“People are always telling me that change is good. But all that means is that something you didn’t want to happen has happened.”

Kathleen Kelly

The neighbor was mowing his yard the other day, his green beautiful yard, and my weird imagination had a glimpse of what our cul-de-sac would look like if we all decided to stop mowing our yards. The grass would grow beyond its driveway, concrete curb, pinestraw limits. It would get weedy and messy. I imagined us walking through a front yard forest of grass to get to the mailbox, and I considered how we are always working to hold back nature from taking its true course.

Sometimes the natural way of things is too far from our ideal, and so we work and we labor to keep the natural at bay. Do you ever feel like the goal of your life is simply to prevent yourself from suffering? It’s cold in here – turn up the heat. My head aches – find the Advil. Hunger pains – let’s make lunch. The baby cries – rock him good.

It isn’t wrong to take an Advil or rock the baby. Of course not. And then, there are worse things – horrible, unthinkable, true suffering. I don’t want to argue the purpose for suffering or why God allows suffering, but I simply want to say this: learn to suffer well and you can change the world.

I don’t know how to suffer well. There is too much fear in this unknown world, too much I love at stake.
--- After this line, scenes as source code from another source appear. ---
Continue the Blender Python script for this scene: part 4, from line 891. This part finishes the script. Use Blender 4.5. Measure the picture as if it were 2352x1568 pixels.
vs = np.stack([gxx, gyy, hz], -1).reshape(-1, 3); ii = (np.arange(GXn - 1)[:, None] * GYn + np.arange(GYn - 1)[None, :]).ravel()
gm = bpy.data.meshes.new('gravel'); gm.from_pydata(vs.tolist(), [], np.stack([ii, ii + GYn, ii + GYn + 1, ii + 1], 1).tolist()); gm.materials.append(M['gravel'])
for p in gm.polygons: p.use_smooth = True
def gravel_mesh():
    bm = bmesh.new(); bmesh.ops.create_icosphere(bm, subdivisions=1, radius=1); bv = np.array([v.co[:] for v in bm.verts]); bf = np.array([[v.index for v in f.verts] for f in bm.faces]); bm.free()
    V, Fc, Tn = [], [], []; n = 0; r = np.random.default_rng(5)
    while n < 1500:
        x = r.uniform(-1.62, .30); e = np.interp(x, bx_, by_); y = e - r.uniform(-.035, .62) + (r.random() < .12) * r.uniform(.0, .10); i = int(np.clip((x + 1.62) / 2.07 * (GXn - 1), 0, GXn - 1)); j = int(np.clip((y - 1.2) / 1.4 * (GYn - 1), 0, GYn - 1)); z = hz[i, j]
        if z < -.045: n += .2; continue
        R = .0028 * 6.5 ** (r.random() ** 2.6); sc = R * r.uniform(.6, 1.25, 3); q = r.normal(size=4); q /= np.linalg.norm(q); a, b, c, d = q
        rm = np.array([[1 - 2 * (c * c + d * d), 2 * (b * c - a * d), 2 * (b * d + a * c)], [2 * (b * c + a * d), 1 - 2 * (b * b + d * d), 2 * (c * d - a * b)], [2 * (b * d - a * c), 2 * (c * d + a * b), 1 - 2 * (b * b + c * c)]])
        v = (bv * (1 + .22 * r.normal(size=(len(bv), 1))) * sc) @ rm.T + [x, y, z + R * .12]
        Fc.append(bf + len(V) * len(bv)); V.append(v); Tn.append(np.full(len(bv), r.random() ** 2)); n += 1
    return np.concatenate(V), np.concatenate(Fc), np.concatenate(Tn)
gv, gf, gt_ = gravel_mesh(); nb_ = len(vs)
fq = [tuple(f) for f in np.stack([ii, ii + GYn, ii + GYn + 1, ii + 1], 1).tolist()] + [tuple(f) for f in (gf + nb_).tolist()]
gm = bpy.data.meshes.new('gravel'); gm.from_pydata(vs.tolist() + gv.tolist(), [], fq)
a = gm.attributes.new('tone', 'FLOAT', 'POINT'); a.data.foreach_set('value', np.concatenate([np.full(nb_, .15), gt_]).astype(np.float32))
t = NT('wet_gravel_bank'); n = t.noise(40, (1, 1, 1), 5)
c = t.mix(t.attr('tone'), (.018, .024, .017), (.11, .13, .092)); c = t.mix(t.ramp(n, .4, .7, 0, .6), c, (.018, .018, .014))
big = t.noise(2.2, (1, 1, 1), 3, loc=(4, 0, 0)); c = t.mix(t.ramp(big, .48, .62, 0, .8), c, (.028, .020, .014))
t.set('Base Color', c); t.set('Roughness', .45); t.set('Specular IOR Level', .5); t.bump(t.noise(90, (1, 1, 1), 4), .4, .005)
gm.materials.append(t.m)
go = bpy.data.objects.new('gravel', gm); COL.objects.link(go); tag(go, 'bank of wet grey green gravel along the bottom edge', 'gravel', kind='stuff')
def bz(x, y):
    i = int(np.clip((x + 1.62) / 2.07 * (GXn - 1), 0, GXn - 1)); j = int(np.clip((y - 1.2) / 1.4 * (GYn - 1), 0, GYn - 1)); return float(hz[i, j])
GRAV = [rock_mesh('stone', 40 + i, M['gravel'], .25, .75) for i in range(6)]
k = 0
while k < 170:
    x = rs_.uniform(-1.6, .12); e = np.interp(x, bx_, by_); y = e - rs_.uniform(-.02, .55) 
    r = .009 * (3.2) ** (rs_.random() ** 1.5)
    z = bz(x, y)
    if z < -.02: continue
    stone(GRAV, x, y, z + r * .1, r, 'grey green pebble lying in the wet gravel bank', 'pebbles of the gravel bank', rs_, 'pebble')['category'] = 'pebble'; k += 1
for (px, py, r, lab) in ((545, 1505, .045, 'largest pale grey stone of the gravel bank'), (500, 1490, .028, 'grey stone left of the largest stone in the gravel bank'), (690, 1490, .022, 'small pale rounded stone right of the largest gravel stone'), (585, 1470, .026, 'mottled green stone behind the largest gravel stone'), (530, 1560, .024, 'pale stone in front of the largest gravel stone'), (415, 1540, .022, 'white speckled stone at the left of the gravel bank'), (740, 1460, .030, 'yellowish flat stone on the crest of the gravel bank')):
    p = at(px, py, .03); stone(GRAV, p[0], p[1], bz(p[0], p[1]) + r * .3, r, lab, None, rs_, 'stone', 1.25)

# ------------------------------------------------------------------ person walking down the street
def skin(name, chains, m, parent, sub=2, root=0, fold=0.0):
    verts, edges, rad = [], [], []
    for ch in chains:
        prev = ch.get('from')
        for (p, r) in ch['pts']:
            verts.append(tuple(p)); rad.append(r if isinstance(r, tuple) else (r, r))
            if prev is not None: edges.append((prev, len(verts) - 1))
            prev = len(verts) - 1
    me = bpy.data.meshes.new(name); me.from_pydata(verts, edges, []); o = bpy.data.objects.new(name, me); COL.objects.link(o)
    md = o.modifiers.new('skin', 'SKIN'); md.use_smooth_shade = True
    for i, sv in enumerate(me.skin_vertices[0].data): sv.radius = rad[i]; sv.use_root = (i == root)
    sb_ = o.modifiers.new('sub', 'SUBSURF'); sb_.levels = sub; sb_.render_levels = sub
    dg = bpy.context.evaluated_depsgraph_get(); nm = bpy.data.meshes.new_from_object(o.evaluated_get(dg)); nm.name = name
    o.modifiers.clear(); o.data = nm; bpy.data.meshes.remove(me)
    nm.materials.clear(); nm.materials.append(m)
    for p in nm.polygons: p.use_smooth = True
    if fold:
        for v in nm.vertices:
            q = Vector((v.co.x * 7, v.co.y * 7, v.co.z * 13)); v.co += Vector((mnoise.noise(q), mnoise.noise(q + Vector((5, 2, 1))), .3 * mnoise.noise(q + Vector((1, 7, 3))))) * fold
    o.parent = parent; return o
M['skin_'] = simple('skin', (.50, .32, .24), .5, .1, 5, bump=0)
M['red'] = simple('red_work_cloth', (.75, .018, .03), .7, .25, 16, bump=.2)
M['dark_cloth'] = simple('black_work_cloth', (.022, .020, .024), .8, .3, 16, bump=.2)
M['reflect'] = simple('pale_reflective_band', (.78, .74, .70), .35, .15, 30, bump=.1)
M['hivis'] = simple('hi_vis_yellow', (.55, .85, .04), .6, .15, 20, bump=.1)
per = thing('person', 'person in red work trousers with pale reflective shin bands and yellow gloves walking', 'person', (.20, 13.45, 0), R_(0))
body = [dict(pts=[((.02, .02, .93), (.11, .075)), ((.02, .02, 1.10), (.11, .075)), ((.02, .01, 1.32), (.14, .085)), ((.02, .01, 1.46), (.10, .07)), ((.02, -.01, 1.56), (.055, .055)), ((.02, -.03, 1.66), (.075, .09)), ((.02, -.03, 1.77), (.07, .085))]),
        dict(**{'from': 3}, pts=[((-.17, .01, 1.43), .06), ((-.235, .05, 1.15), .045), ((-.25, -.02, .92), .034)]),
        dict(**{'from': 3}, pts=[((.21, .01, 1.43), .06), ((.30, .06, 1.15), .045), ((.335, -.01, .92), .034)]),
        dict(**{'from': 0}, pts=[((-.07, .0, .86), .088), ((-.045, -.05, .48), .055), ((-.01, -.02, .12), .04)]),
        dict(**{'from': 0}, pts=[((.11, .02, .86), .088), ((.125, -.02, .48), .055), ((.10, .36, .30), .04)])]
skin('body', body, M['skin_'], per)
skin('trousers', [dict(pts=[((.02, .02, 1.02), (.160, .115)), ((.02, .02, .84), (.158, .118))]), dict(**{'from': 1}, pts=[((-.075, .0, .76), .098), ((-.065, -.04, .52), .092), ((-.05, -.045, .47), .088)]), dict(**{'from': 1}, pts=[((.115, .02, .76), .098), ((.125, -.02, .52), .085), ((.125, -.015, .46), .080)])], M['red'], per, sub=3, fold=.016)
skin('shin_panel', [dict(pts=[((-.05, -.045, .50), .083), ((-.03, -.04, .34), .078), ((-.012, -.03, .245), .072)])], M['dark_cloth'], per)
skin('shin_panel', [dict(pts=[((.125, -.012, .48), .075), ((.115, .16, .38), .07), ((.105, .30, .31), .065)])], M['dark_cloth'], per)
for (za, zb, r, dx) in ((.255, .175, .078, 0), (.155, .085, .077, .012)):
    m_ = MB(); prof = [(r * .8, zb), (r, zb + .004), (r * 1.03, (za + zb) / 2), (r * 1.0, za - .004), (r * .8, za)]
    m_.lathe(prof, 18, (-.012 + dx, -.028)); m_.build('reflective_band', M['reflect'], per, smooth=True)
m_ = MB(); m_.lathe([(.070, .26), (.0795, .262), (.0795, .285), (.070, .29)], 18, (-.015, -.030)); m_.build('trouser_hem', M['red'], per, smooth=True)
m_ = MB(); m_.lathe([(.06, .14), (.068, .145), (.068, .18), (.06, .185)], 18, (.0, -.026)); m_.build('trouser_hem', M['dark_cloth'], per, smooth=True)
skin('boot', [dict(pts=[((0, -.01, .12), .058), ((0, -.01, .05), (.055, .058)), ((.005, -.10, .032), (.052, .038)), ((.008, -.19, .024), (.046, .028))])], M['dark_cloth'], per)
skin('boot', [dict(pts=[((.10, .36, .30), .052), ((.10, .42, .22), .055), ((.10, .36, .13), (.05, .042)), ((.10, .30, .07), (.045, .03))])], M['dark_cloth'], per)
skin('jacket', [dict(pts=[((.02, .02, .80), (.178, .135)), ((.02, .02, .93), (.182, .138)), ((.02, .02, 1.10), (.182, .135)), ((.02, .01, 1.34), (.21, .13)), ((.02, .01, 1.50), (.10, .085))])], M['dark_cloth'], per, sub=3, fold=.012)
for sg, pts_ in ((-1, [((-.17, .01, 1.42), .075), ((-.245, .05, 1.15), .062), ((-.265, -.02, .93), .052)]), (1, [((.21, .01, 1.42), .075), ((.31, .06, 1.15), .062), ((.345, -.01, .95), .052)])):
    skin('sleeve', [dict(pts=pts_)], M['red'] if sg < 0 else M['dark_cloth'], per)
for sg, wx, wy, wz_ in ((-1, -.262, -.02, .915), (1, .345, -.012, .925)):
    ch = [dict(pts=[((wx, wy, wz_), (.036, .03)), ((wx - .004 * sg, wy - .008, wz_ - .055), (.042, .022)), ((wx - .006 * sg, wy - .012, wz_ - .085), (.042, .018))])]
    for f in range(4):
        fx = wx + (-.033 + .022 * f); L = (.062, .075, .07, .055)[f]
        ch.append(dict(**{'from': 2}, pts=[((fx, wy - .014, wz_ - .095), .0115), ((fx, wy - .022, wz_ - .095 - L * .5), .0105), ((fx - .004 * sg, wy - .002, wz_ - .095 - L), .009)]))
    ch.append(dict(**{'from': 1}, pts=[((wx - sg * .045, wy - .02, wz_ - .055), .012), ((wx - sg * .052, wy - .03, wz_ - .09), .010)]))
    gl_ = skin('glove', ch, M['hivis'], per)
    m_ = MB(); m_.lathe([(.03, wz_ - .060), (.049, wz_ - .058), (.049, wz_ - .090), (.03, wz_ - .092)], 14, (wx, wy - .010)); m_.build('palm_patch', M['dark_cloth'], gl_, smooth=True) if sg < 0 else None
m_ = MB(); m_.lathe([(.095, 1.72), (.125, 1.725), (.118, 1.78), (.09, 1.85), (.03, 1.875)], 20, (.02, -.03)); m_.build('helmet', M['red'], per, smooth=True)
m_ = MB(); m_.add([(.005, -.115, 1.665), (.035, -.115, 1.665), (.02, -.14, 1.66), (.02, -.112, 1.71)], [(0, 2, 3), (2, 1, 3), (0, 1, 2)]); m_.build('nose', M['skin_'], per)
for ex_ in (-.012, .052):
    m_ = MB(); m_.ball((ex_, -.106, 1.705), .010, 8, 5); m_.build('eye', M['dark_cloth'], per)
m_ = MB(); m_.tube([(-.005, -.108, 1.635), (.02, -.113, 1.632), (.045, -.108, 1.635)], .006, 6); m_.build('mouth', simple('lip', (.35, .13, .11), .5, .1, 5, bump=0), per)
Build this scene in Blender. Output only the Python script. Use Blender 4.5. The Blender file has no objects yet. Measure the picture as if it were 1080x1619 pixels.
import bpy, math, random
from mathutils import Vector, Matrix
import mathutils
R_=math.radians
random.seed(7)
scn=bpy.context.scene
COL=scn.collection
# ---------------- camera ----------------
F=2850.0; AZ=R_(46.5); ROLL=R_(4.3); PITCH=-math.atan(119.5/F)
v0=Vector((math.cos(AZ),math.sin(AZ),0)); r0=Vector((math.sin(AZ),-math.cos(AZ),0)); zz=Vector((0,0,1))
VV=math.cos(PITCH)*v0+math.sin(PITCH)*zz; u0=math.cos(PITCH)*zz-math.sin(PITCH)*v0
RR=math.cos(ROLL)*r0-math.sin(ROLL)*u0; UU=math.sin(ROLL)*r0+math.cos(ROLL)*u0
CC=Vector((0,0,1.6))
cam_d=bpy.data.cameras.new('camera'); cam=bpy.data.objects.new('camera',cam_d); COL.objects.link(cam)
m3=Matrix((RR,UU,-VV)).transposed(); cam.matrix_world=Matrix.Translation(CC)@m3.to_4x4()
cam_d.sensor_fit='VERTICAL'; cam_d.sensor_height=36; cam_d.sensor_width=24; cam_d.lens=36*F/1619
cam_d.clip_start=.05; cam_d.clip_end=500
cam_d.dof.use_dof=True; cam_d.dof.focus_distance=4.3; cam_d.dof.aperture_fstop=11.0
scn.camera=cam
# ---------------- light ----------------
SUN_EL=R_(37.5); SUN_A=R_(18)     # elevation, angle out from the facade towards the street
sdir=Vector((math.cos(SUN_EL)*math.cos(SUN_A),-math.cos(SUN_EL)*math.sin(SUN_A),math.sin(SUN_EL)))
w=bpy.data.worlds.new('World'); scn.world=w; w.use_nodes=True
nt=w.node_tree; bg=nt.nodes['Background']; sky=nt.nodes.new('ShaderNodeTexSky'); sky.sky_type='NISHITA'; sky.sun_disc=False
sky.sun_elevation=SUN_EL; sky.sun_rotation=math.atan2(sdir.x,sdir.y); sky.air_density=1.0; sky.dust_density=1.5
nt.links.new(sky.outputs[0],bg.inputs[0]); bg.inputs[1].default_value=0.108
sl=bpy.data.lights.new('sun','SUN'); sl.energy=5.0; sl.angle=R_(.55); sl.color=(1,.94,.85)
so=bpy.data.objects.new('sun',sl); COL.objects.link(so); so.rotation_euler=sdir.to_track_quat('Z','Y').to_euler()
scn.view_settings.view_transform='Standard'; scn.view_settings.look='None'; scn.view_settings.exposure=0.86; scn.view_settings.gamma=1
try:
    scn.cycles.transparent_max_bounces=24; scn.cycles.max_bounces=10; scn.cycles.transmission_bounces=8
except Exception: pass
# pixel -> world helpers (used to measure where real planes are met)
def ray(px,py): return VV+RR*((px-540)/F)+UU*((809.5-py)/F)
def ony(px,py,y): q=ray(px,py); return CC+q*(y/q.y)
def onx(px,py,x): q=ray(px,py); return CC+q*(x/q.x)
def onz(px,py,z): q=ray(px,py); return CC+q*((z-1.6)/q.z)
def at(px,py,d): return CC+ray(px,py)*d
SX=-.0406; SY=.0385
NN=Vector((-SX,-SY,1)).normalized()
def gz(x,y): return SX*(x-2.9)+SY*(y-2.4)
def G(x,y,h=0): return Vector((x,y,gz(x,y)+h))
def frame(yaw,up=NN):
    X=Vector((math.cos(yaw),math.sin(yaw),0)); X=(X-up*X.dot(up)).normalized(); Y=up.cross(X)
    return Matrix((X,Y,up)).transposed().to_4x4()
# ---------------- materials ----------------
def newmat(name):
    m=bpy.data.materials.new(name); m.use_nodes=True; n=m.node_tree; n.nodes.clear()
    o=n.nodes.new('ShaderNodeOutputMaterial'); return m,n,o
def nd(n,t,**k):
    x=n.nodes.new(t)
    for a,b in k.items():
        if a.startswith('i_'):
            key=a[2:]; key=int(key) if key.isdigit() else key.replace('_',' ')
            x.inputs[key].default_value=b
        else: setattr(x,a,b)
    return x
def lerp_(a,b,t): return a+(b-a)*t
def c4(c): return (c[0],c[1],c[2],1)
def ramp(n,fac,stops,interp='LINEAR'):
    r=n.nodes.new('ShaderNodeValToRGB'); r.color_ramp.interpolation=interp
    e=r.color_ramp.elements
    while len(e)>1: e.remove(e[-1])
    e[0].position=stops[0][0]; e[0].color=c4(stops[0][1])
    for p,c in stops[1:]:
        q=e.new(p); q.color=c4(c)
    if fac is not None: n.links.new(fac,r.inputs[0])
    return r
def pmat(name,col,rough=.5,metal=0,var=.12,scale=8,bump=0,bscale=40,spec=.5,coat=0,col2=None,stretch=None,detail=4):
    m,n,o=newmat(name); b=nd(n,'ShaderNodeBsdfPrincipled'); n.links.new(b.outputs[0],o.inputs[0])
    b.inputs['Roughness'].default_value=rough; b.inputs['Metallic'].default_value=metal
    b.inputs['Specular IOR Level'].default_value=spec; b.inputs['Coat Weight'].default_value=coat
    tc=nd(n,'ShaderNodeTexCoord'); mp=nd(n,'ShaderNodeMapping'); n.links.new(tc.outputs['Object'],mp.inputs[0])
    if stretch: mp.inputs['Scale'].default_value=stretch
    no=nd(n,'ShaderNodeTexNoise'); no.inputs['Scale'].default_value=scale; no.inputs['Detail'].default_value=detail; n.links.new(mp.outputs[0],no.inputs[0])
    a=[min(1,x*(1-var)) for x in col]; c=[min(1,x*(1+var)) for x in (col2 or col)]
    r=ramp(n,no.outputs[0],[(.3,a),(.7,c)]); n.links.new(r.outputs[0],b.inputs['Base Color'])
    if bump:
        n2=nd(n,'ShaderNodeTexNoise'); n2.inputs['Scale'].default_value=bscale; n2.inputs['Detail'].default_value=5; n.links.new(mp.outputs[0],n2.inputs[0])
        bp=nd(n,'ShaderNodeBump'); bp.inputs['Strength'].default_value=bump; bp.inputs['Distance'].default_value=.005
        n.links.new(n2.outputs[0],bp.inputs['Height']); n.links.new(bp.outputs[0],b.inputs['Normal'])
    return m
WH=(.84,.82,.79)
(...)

I’m learning, in small and simple ways. But consider those you admire, those who live with passion and intention – do they have a story of suffering? It may not be an outward, public brokenness, but I would venture to say that the world changers are well acquainted with grief. A seed must fall deep into the ground, breaking in the darkness of the damp earth before it can spring up and burst forth with life, full and new. And so the suffering of this broken life does not in itself bring about change, rather it is how the suffering is handled in the hands of the broken. Would you dare to rejoice in the suffering? Is it even possible?

“We rejoice in our sufferings, knowing that suffering produces endurance, and endurance produces character, and character produces hope, and hope does not put us to shame, because God’s love has been poured into our hearts through the Holy Spirit who has been given to us.”